#### Collected material ####
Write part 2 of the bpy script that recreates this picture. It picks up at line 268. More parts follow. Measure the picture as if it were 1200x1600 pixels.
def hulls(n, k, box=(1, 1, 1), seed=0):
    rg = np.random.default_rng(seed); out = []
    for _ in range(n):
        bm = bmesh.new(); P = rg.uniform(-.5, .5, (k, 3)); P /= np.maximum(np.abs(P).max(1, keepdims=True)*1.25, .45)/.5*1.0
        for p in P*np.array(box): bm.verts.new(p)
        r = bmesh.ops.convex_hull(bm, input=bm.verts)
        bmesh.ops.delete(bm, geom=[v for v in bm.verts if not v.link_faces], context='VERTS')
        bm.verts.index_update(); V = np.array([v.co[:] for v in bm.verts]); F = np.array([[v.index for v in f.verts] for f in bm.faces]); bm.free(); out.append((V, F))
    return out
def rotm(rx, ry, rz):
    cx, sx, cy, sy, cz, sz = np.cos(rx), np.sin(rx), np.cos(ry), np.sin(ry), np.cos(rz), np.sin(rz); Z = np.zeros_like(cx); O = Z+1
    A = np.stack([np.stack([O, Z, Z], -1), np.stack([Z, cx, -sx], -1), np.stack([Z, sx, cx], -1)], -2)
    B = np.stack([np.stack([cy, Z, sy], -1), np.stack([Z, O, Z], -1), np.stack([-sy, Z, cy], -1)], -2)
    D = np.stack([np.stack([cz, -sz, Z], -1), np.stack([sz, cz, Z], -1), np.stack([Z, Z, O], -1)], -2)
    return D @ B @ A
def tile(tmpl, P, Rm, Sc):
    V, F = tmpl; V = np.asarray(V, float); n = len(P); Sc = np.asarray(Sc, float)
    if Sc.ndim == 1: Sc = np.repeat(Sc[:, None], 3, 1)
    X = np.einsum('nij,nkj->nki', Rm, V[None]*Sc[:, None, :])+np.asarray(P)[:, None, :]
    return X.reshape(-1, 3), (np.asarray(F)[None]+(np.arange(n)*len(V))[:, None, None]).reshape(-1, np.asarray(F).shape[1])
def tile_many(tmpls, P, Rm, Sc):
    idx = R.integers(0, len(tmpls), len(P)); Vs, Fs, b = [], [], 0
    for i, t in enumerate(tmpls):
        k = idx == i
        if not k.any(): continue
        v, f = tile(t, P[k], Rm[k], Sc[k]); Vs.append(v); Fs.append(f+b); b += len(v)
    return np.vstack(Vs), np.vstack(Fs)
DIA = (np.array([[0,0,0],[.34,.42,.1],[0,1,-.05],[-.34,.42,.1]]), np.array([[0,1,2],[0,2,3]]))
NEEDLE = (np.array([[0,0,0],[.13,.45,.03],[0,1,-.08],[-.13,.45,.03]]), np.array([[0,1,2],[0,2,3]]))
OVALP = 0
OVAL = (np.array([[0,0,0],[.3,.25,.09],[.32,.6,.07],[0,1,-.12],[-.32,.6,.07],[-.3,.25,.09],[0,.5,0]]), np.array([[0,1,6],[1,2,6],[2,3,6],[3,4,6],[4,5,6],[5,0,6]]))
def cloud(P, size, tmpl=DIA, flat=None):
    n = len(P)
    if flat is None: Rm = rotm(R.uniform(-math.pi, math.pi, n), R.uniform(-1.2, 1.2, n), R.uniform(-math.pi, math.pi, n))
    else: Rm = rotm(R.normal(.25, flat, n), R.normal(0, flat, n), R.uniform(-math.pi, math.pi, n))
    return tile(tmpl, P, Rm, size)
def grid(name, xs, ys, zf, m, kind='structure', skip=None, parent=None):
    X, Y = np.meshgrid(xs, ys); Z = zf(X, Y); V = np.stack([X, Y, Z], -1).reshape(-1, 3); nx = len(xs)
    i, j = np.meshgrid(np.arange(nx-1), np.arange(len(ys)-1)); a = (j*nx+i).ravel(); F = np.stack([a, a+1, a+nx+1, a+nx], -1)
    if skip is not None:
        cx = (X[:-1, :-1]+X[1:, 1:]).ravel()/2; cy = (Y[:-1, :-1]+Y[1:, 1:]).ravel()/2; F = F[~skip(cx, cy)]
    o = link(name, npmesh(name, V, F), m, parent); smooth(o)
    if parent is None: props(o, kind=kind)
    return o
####
→ Instruction
Write out the full listing exactly as given.

→ Result below
Write part 2 of the bpy script that recreates this picture. It picks up at line 268. More parts follow. Measure the picture as if it were 1200x1600 pixels.
def hulls(n, k, box=(1, 1, 1), seed=0):
    rg = np.random.default_rng(seed); out = []
    for _ in range(n):
        bm = bmesh.new(); P = rg.uniform(-.5, .5, (k, 3)); P /= np.maximum(np.abs(P).max(1, keepdims=True)*1.25, .45)/.5*1.0
        for p in P*np.array(box): bm.verts.new(p)
        r = bmesh.ops.convex_hull(bm, input=bm.verts)
        bmesh.ops.delete(bm, geom=[v for v in bm.verts if not v.link_faces], context='VERTS')
        bm.verts.index_update(); V = np.array([v.co[:] for v in bm.verts]); F = np.array([[v.index for v in f.verts] for f in bm.faces]); bm.free(); out.append((V, F))
    return out
def rotm(rx, ry, rz):
    cx, sx, cy, sy, cz, sz = np.cos(rx), np.sin(rx), np.cos(ry), np.sin(ry), np.cos(rz), np.sin(rz); Z = np.zeros_like(cx); O = Z+1
    A = np.stack([np.stack([O, Z, Z], -1), np.stack([Z, cx, -sx], -1), np.stack([Z, sx, cx], -1)], -2)
    B = np.stack([np.stack([cy, Z, sy], -1), np.stack([Z, O, Z], -1), np.stack([-sy, Z, cy], -1)], -2)
    D = np.stack([np.stack([cz, -sz, Z], -1), np.stack([sz, cz, Z], -1), np.stack([Z, Z, O], -1)], -2)
    return D @ B @ A
def tile(tmpl, P, Rm, Sc):
    V, F = tmpl; V = np.asarray(V, float); n = len(P); Sc = np.asarray(Sc, float)
    if Sc.ndim == 1: Sc = np.repeat(Sc[:, None], 3, 1)
    X = np.einsum('nij,nkj->nki', Rm, V[None]*Sc[:, None, :])+np.asarray(P)[:, None, :]
    return X.reshape(-1, 3), (np.asarray(F)[None]+(np.arange(n)*len(V))[:, None, None]).reshape(-1, np.asarray(F).shape[1])
def tile_many(tmpls, P, Rm, Sc):
    idx = R.integers(0, len(tmpls), len(P)); Vs, Fs, b = [], [], 0
    for i, t in enumerate(tmpls):
        k = idx == i
        if not k.any(): continue
        v, f = tile(t, P[k], Rm[k], Sc[k]); Vs.append(v); Fs.append(f+b); b += len(v)
    return np.vstack(Vs), np.vstack(Fs)
DIA = (np.array([[0,0,0],[.34,.42,.1],[0,1,-.05],[-.34,.42,.1]]), np.array([[0,1,2],[0,2,3]]))
NEEDLE = (np.array([[0,0,0],[.13,.45,.03],[0,1,-.08],[-.13,.45,.03]]), np.array([[0,1,2],[0,2,3]]))
OVALP = 0
OVAL = (np.array([[0,0,0],[.3,.25,.09],[.32,.6,.07],[0,1,-.12],[-.32,.6,.07],[-.3,.25,.09],[0,.5,0]]), np.array([[0,1,6],[1,2,6],[2,3,6],[3,4,6],[4,5,6],[5,0,6]]))
def cloud(P, size, tmpl=DIA, flat=None):
    n = len(P)
    if flat is None: Rm = rotm(R.uniform(-math.pi, math.pi, n), R.uniform(-1.2, 1.2, n), R.uniform(-math.pi, math.pi, n))
    else: Rm = rotm(R.normal(.25, flat, n), R.normal(0, flat, n), R.uniform(-math.pi, math.pi, n))
    return tile(tmpl, P, Rm, size)
def grid(name, xs, ys, zf, m, kind='structure', skip=None, parent=None):
    X, Y = np.meshgrid(xs, ys); Z = zf(X, Y); V = np.stack([X, Y, Z], -1).reshape(-1, 3); nx = len(xs)
    i, j = np.meshgrid(np.arange(nx-1), np.arange(len(ys)-1)); a = (j*nx+i).ravel(); F = np.stack([a, a+1, a+nx+1, a+nx], -1)
    if skip is not None:
        cx = (X[:-1, :-1]+X[1:, 1:]).ravel()/2; cy = (Y[:-1, :-1]+Y[1:, 1:]).ravel()/2; F = F[~skip(cx, cy)]
    o = link(name, npmesh(name, V, F), m, parent); smooth(o)
    if parent is None: props(o, kind=kind)
    return o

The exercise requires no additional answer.